Not all kernel subsystems are equally prone to bugs. The areas that consistently produce the most findings share a few traits: large recent additions of complex code, heavy use of asynchronous operations or shared state, and callback-heavy designs where lifetimes are hard to reason about.

io_uring has been the poster child for this since its introduction in Linux 5.1 in 2019. Its performance advantage comes from a shared ring buffer between kernel and userspace with minimal copying, but that design means operations are inherently asynchronous and the lifetime of resources tied to in-flight operations is complex. Jann Horn at Project Zero documented early io_uring vulnerabilities that showed how its completion model could produce use-after-free conditions. Many container and cloud vendors disabled io_uring for years as a result.

The eBPF subsystem is another consistent source. The BPF verifier is supposed to guarantee that loaded programs cannot crash or corrupt the kernel, but the verifier itself is a large, complex piece of code with subtle state-tracking logic. Researchers have repeatedly found ways to construct programs that pass verification but execute unsafe operations. CVE-2021-3490, CVE-2021-34866, and numerous others demonstrate that the verifier’s correctness is a moving target rather than a solved problem. As eBPF’s use in production networking and observability tools has grown, so has the incentive to find these bypasses.

The USB subsystem and Bluetooth stack are older and messier, full of driver code written when security was not the primary concern. They have enormous input attack surfaces that are reachable from userspace with minimal privilege on most default configurations.

Why the Kernel Keeps Producing Bugs

The scale of the codebase is the starting point. The Linux kernel is roughly 30 million lines of code as of recent releases, and it accepts contributions from thousands of developers across hundreds of organizations. The review process is rigorous for core subsystems but varies considerably across the tree. A lot of code gets merged that is correct in isolation but introduces subtle lifetime or ordering bugs when combined with concurrent operations from other subsystems.

C is load-bearing here in an uncomfortable way. The language gives you no memory safety guarantees, no checked integer arithmetic, and no ownership semantics. Every reference counting operation is manual. Every array index is unchecked by default. The kernel has added mitigations over time, including bounded array indexing via FORTIFY_SOURCE and a push toward __counted_by annotations with Clang’s -fbounds-safety, but these are opt-in and incremental.

The Rust for Linux effort is the most serious attempt to address this at the language level. Rust’s ownership model makes use-after-free and data race bugs compile errors rather than runtime surprises. The kernel now has Rust-written drivers in the mainline tree, and the abstractions being built allow driver authors to interact with kernel subsystems through safe APIs. Whether this will measurably reduce the bug rate in new code depends on how broadly it gets adopted and whether the safe abstractions themselves are correct, which is a non-trivial question.

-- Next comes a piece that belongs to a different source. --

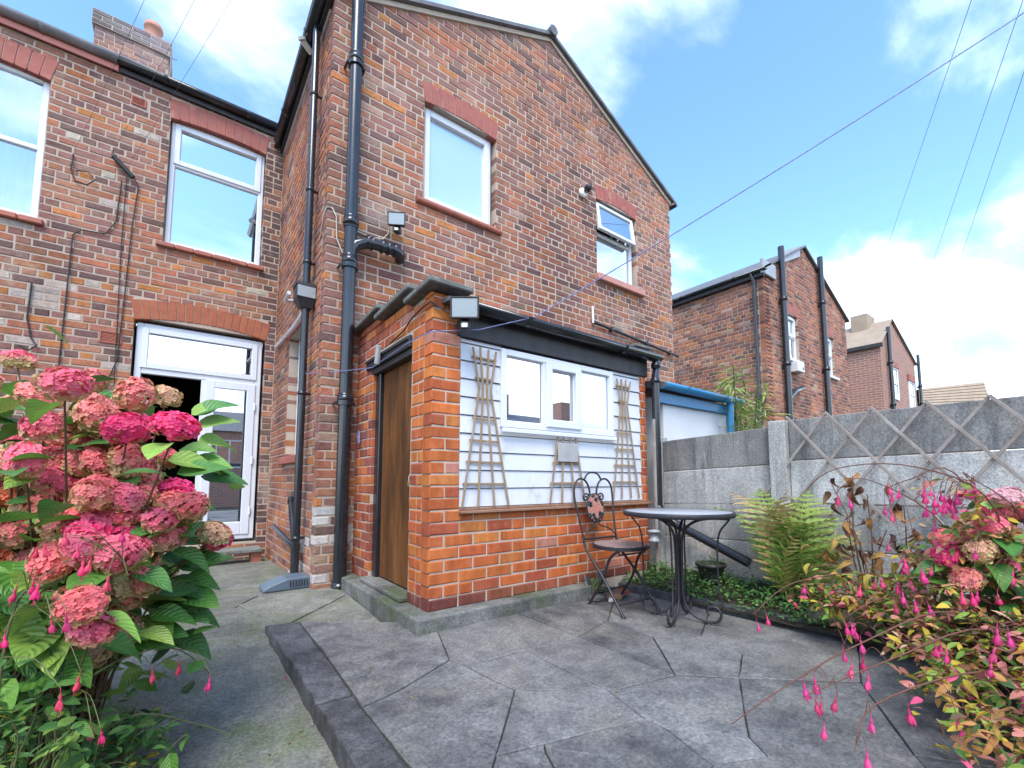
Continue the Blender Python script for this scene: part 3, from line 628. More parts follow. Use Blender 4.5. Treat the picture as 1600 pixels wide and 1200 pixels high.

The Gap Between Finding and Fixing

Finding 100 bugs in 30 days is one thing. Getting them fixed in all the places that matter is a different problem entirely.

The upstream kernel moves relatively quickly. Once a bug is reported with a reproducer, core developers typically respond within days for security-relevant issues. The kernel security team handles embargoed reports for more serious vulnerabilities.

But the path from mainline fix to deployed system involves a lot of steps. The stable and LTS kernel trees, maintained by Greg Kroah-Hartman and Sasha Levin, apply a selection of fixes but not everything. Distribution kernels diverge significantly from upstream and maintain their own backport processes. A bug fixed in mainline 6.8 might take months to reach an enterprise Linux distribution running a 5.14-based kernel, if it gets there at all.

The silent fix problem compounds this. Many kernel bugs that qualify as security vulnerabilities get fixed as ordinary bug fixes without a CVE assignment. This is sometimes appropriate for low-severity issues, but it means security-conscious administrators cannot easily audit what has changed between kernel versions without reading every commit. Tools like linux-vulns and the tracking work done by the SUSE and Red Hat security teams partially address this, but the coverage is incomplete.

What This Means in Practice

For most users running a maintained distribution, 100 kernel bugs in 30 days is less alarming than it sounds. The majority are not remotely exploitable, most require local access, and many require specific hardware or configurations. The security model of a well-maintained Linux system still holds.

The more relevant question is who bears the risk. Cloud providers running multi-tenant workloads where many customers share a kernel care deeply about local privilege escalation bugs. Container environments where the kernel is the only security boundary between workloads care even more. The real-world urgency of any given bug depends heavily on the threat model.

What the 100-bugs-in-30-days result demonstrates most clearly is that the kernel’s attack surface is not shrinking and that the tooling to find bugs has never been more accessible. syzkaller is open source. KASAN and KCSAN are built into the kernel. A researcher with time, a few VMs, and a working knowledge of kernel internals can produce a significant number of findings.

The kernel security community has responded to this with more sophisticated defenses: CFI for indirect call hardening, KASLR and fine-grained ASLR variants, KFENCE for low-overhead memory safety checking in production. These raise the cost of exploitation without eliminating bugs. The combination of better exploitation mitigations and the slow introduction of memory-safe code via Rust represents the most realistic path toward a kernel that produces fewer bugs over time, but that path is measured in years and releases, not 30-day sprints.